Foi na minha volta ao Brasil, depois de oito anos fora. Quando saí, estava passando a novela Selva de Pedra, a mesma que estava no ar quando voltei. Com a diferença de que, em vez de Francisco Cuoco, tinha o Tony Ramos tomando banho. Aquilo me deu uma depressão... Até que, mudando de canal, vi um documentário chamado Japão, do Waltinho, e pensei: “Tem gente boa aqui”. Ele também tinha visto Mattogrosso [de Gerald Thomas e Phillip Glass, 1998] e gostado da cenografia, que eu fiz. Até que, em 1992, me chamou para fazer o cenário de um show do João Gilberto no Ibirapuera.

Você foi morar em Londres aos 19 e ficou até os 27?
Meu pai me mandou pra casa do Gerald Thomas para estudar inglês, eles eram grandes amigos na época. Cheguei lá, comecei a namorar o Gerald e disse pro meu pai: “Au revoir”. Ele ficou louco, disse que não ia mais me bancar. Trabalhei nas situações mais loucas, na Anistia Internacional, no departamento de artes de uma loja de vinhos e até como caixa de cinema. Foi uma época abençoada. Até que fui morar em Nova York, em 81, fazendo cenografia para as peças do Gerald. O primeiro foi pra All Strange Away, do [Samuel] Beckett.
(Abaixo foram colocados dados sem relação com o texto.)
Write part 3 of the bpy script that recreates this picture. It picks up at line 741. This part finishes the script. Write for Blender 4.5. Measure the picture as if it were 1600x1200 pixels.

Saiu no New York Times uma crítica assim: “O cenário brilha como um sol”. Aí eu engrenei.

Vocês foram casados por nove anos. Era uma convivência tranqüila?
Tranqüila nada. Quando voltamos pro Brasil, em 86, ele se apaixonou pela Bete Coelho e nossa vida virou um caos. Até que saí daquela relação maluca, me casei de novo e engravidei. Estou há 22 anos com o pai dos meus dois filhos, o Felipe Tassara, arquiteto e parceiro de exposições.

Raro ver alguém casado por 22 anos. A família é algo importante na sua vida?
Tenho uma família muito companheira. Talvez justamente por isso nem tenha amigos fora do trabalho e consiga manter os relacionamentos profissionais, como a amizade com o Waltinho, numa linha que não ultrapassa as intimidades. Ele é exatamente igual, você vai ver!